A course designed to help more women achieve senior business roles is to be run again after a successful first year.

The University of Edinburgh last year launched an executive women’s leadership programme. Five of the first intake of 40 students, a mix of women operating in management across different industries, were promoted while on the course. Others have since been handed more responsibility.

Demand this year has outstripped the number of places available with Susan Murphy, one of the driving forces behind the course and chairwoman of leadership development at the university’s business school, keen to keep it to no more than 50 candidates.

She said access to high level business speakers had helped many students and sharpened their perceptions of senior roles.

“It is not necessarily about confidence but it is about what is that job is going to look like and how is it going to impact my life. A lot of us don’t really know what the jobs are like at that level.”

Arlene Cairns, chief financial officer at Alliance Trust Savings, was part of the first group and said the course was much needed in Scotland.

“It was great to have bright, ambitious women from all sorts of different industries who were able to share their experiences,” she said. “It opened my eyes about whether it is always going to be financial services I work in or could I broaden out and do something different.”

Karen Henderson, who works in human resources for Verisk Analytics, said: “The exceptional speakers and faculty members from the business school telling their own professional and personal journeys has not only been inspiring but very relevant to a lot of the daily challenges we face. It focused my mind and gave me practical tools.”

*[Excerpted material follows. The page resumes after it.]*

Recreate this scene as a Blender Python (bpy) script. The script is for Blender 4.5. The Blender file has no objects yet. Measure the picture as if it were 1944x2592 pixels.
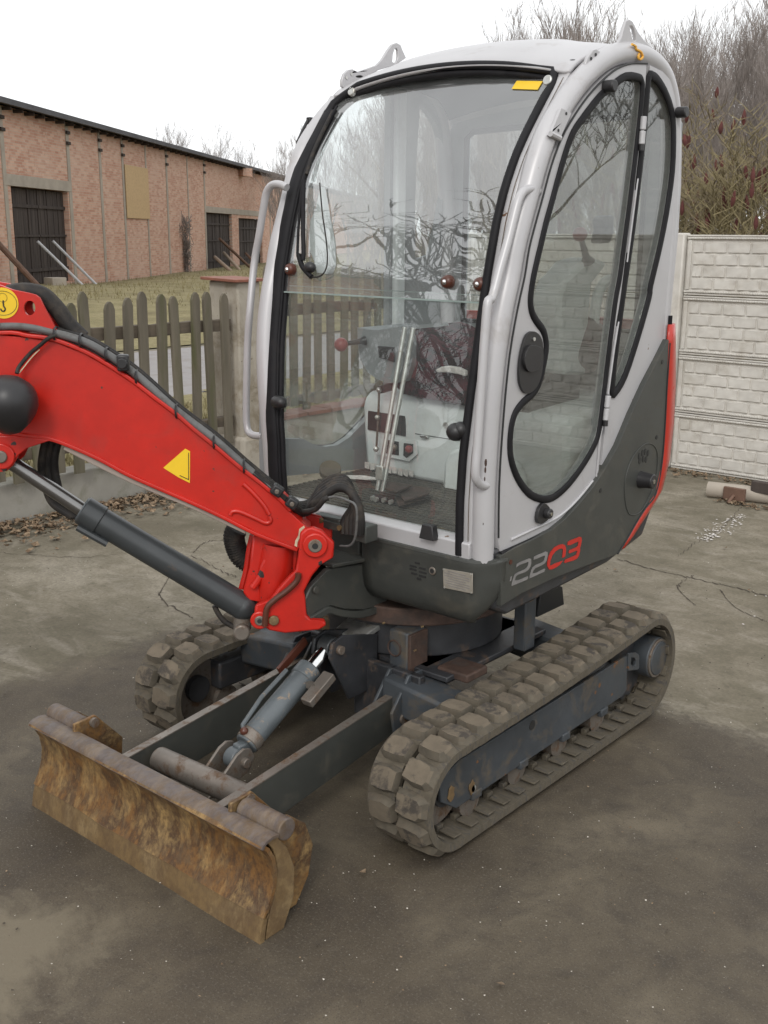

Guest speakers lined up for this year include Ian Marchant, chairman of Wood Group; Baroness Ford, chairwoman of STV; Alison Rose, chief executive for corporate, commercial and private clients at Royal Bank of Scotland; and Birna Einarsdottir, chief executive of the Bank of Iceland.

Judy Wagner, from the headhunter FWB Park Brown, worked alongside Ms Murphy to get the idea off the ground.

She said: “We looked at what was being done at this level and there were only two programmes, at Oxford and Cranfield, but they were quite academic and we thought we needed something much more practical.”

The course has attracted interest from the corporate world with expression of interest about taking the teaching methods into large organisations.

The possibility of launching offshoots to target particular industry sectors, such as technology, is also being considered.

Ms Wagner said this year’s students were being asked to think even more broadly about global trends.

“One thing we are doing this year is to ask people about what is coming and ask what kind of leadership is needed,” she said.